The poem is camouflaged at the onset to appear to be a love poem but then the tone changes and a sense of pressure is felt. People are etherized and unconscious to life, streets are deserted and restaurants unaesthetic while streets unending and leading to no definite destination.
The man is unable to enter a room full of women seen as the other quite like a cat that is unable to enter a house or like the mist that circles the house and then is content to settle around it. ‘Time’ and its passage is a repeated motif akin to Marvell’s “To His Coy Mistress”.   

“There will be time, there will be time
To prepare a face to meet the faces that you meet;
There will be time to murder and create,”

In the last line of the quote we see objective correlation where objects are used to describe the speaker’s emotions. There is a sense of inability predominant. The speaker wants to go somewhere but once he reaches the house and is infact at the threshold of the room he is held back by awkwardness. He cannot enter, he feels inadequate and ill at ease. There is an inability to penetrate both sexually and also intellectually. Just as the cat that is unable to enter the house, Prufrock is indecisive and unable to move with the times.
“And indeed there will be time
To wonder, “Do I dare? and, “Do I dare?”
Time to turn back and descend the stair,
With a bald spot in the middle of my hair –”

Modern man is self-conscious. Prufrock cannot go forward and nor can he turn back, he is frozen. He is conscious of the toll time has taken on him physically and intellectually. He cannot keep up with the woman on their talk of ‘Michelangelo’ while his physical limitations like his thinning hair, add to his feeling of inferiority.
“For I have known then all already, known them all:
Have known the evenings, mornings, afternoons,
I have measured out my life with coffee spoons;
I know the voices dying with a dying fall”

There is isolation; a life lived alone without any human connection. A man who wants to enter a room but is too afraid to do so as he has spent too much time on his own. He has spent his life alone at his table in a way letting each epoch of his life be a lump o coffee dropped into a cup from a teaspoon. To speak to others is as acutely uncomfortable as being pinned on the wall like an insect being studied.
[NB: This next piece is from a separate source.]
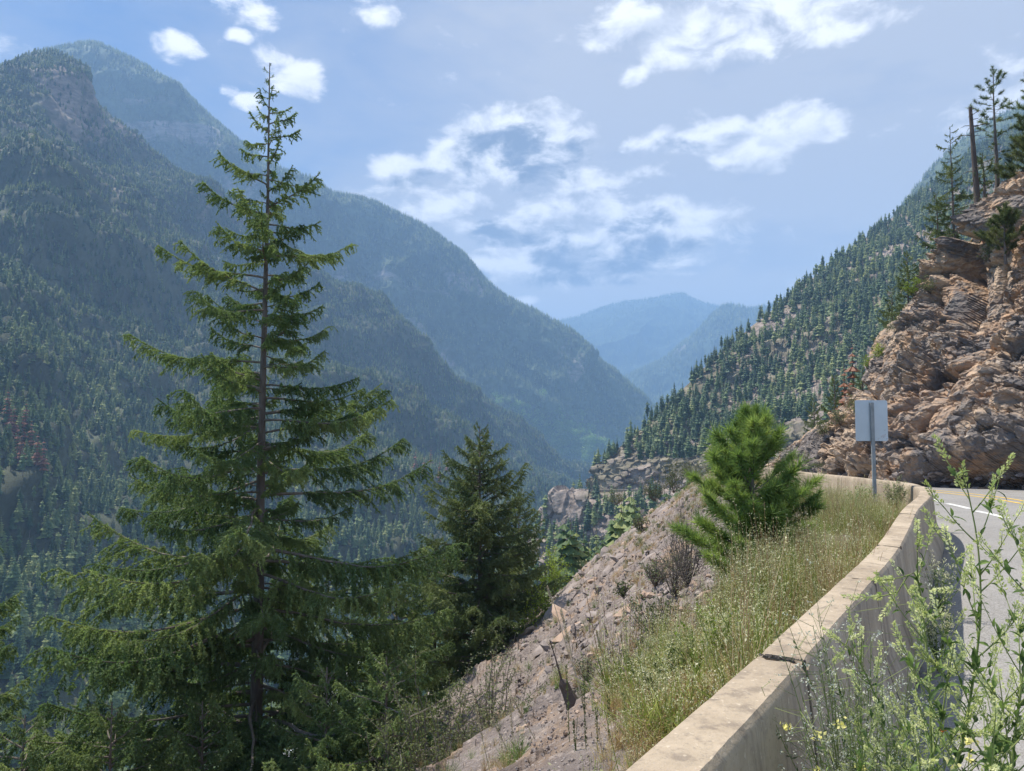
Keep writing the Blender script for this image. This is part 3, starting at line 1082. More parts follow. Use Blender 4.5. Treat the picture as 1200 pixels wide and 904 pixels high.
bvh_R = bvh(GR_)
bvh_A = bvh(GA)


# ------------------------------------------------------------------ stones
def stone_mesh(seed, mat, flatness=.6):
    r = np.random.default_rng(seed)
    import bmesh
    bm = bmesh.new()
    bmesh.ops.create_icosphere(bm, subdivisions=1, radius=1)
    pl = r.normal(size=(7, 3))
    pl /= np.linalg.norm(pl, axis=1)[:, None]
    for v in bm.verts:
        c_ = np.array(v.co)
        for n_ in pl:
            d_ = c_ @ n_ - .62
            if d_ > 0:
                c_ = c_ - n_ * d_
        c_ *= 1 + r.normal() * .06
        v.co = (c_[0] * 1.25, c_[1] * .9, c_[2] * flatness)
    me = bpy.data.meshes.new('stone')
    bm.to_mesh(me)
    bm.free()
    me.materials.append(mat)
    return me


SM = [stone_mesh(k, M['stone'] if k % 3 else M['stonewarm'], .35 + .1 * (k % 4)) for k in range(10)]
sr = np.random.default_rng(44)
cnt = 0
tries = 0
zones = [(600, 860, 640, 900, 170), (640, 800, 590, 700, 60), (935, 1000, 570, 620, 14)]
for (x0, x1, y0, y1, n_) in zones:
    done = 0
    for _ in range(n_ * 8):
        if done >= n_:
            break
        px, py = sr.uniform(x0, x1), sr.uniform(y0, y1)
        h_ = hit(bvh_near, px, py)
        if h_ is None or h_.y > 75 or h_.y < 6:
            continue
        if float(left_dist(np.array([h_.x]), np.array([h_.y]))[0]) < 2.2:
            continue
        pxs = sr.gamma(2.2, 2.2) + 3.5
        size = min(pxs / 900 * h_.y / 1.6, .55)
        link('stone', SM[int(sr.integers(10))], o_slope, h_ + Vector((0, 0, size * .15)), (sr.uniform(-.4, .4), sr.uniform(-.2, .9) * -1, sr.uniform(0, 6.28)), size)
        done += 1
# ledges of slate sticking out of the slope
for (px, py, w_) in [(700, 668, 26), (672, 692, 30), (655, 712, 38), (690, 705, 30), (668, 742, 34), (712, 730, 34), (735, 715, 26), (640, 758, 30), (745, 690, 24), (760, 655, 20), (742, 625, 18), (775, 600, 16), (700, 762, 26)]:
    h_ = hit(bvh_near, px, py)
    if h_:
        s_ = min(w_ / 900 * h_.y / 2, 1.4)
        link('stone', SM[(px + py) % 10], o_slope, h_, (.15, -.5, .5), (s_ * 1.5, s_, s_ * .55))
# rubble along the toe of the cliff
for _ in range(60):
    px, py = sr.uniform(945, 1200), sr.uniform(552, 582)
    h_ = hit(bvh_cliff, px, py)
    if h_:
        link('stone', SM[[1, 2, 4, 5, 7, 8][int(sr.integers(6))]], o_cliff, h_ - Vector((0, 0, .05)), tuple(sr.uniform(-.5, .5, 3)), sr.uniform(.10, .26))
# scattered small rubble, past counting
sp_ = Soup()
bv, bf = np.array([v.co[:] for v in SM[1].vertices]), np.array([p_.vertices[:] for p_ in SM[1].polygons])
for _ in range(9000):
    px, py = sr.uniform(585, 1000), sr.uniform(560, 904)
    h_ = hit(bvh_near, px, py)
    if h_ is None or h_.y > 80 or float(h_.y) < 4:
        continue
    s_ = min(sr.uniform(.8, 3.2) / 900 * h_.y, .2)
    rot = np.array(Euler(tuple(sr.uniform(0, 6, 3))).to_matrix())
    sp_.add((bv * s_) @ rot.T + np.array(h_), bf)
o_ = link('rubble', sp_.mesh('rubble', [M['stone']]))
o_['kind'] = 'stuff'

# ------------------------------------------------------------------ simple far trees (seen at 6 to 45 pixels)
def far_conifer(seed, tiers, spikes, width, ragged, pine=False):
    r = np.random.default_rng(seed)
    s = Soup()
    v_, f_ = tube([(0, 0, -.05), (0, 0, .5), (0, 0, 1)], [.014, .009, .002], 4)
    s.add(v_, f_, 1)
    for k in range(tiers):
        f = k / (tiers - 1)
        z = (.10 if not pine else .3) + (.88 if not pine else .68) * f
        w = width * ((1 - f) ** .85 + .05) * r.uniform(1 - ragged, 1 + ragged)
        if pine:
            w = width * math.sin((.25 + .75 * (1 - f)) * math.pi * .85) * r.uniform(.6, 1.15)
        a0 = r.uniform(0, 6.28)
        for j in range(spikes):
            a = a0 + j / spikes * 6.283 + r.uniform(-.25, .25)
            L = w * r.uniform(.65, 1.2)
            drop = .55 * L + .01
            c, si = math.cos(a), math.sin(a)
            hw = L * .42
            tip = np.array([c * L, si * L, z - drop * .55])
            base = np.array([0, 0, z + L * .35])
            m1 = np.array([c * L * .55 - si * hw, si * L * .55 + c * hw, z - drop * .62])
            m2 = np.array([c * L * .55 + si * hw, si * L * .55 - c * hw, z - drop * .62])
            s.add([base, m1, tip, m2], [(0, 1, 2), (0, 2, 3)], 0)
    return s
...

He perceives himself to be a boring middle-aged man whose conversation no one can take any pleasure in for he cannot take any pleasure even in himself.
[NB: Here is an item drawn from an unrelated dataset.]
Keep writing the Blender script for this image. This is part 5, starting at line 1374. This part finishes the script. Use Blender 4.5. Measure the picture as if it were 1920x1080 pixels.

“But though I have wept, fasted, wept and prayed,
Though I have seen my head (grown slightly bald) brought in upon a platter,
I am no prophet – and here’s no great matter;
I have seen the moment of my greatness flicker,”

Prufrock has tried to reverse the ravages of time that he is so conscious of; he keeps coming back to his baldness with embarrassed consciousness. He no longer sees any germinating spark within himself as he has spent his all. There no longer is any passion left in him even though he wants to evoke it. And due to this feeling of inadequacy he is afraid.

“And in short, I was afraid
And would it have been worth it, after all,
After the cups, the marmalade, the tea,
Among the porcelain, among some talk of you and me,”

Instead of taking a plunge he like Hamlet sits debating the matter in his mind even as the precious minutes slip by and the chance passes him by,

“To squeeze the universe into a ball
To roll it toward some overwhelming question,”

One gets a sense that Prufrock is exaggerating the crisis. It surely cannot be as crucial or difficult as he makes it seem. He makes a mountain of a molehill. Language falls apart, he is unable to express himself clearly and so he keeps repeating: That is not it at all/ That is not what I meant at all.
“I grow old… I grow old…
I shall wear the bottoms of my trousers rolled.”

In vain effort to make himself seem more with the times he takes to fashion and dresses himself younger which has the reverse effect. He tries to appear serious and staid and ends up a walking joke. Despite all his efforts the mermaids shall not sing to him as he doesn’t even see them as part of the same species. He is a man who has wandered to streets that are endless and he is unable to find a space he can call his own in a world that bewilders him more by the day. Even though he embraces the superficial aspects like fashions in dress, he is unable to penetrate to the root of the matter and reconnect himself to life.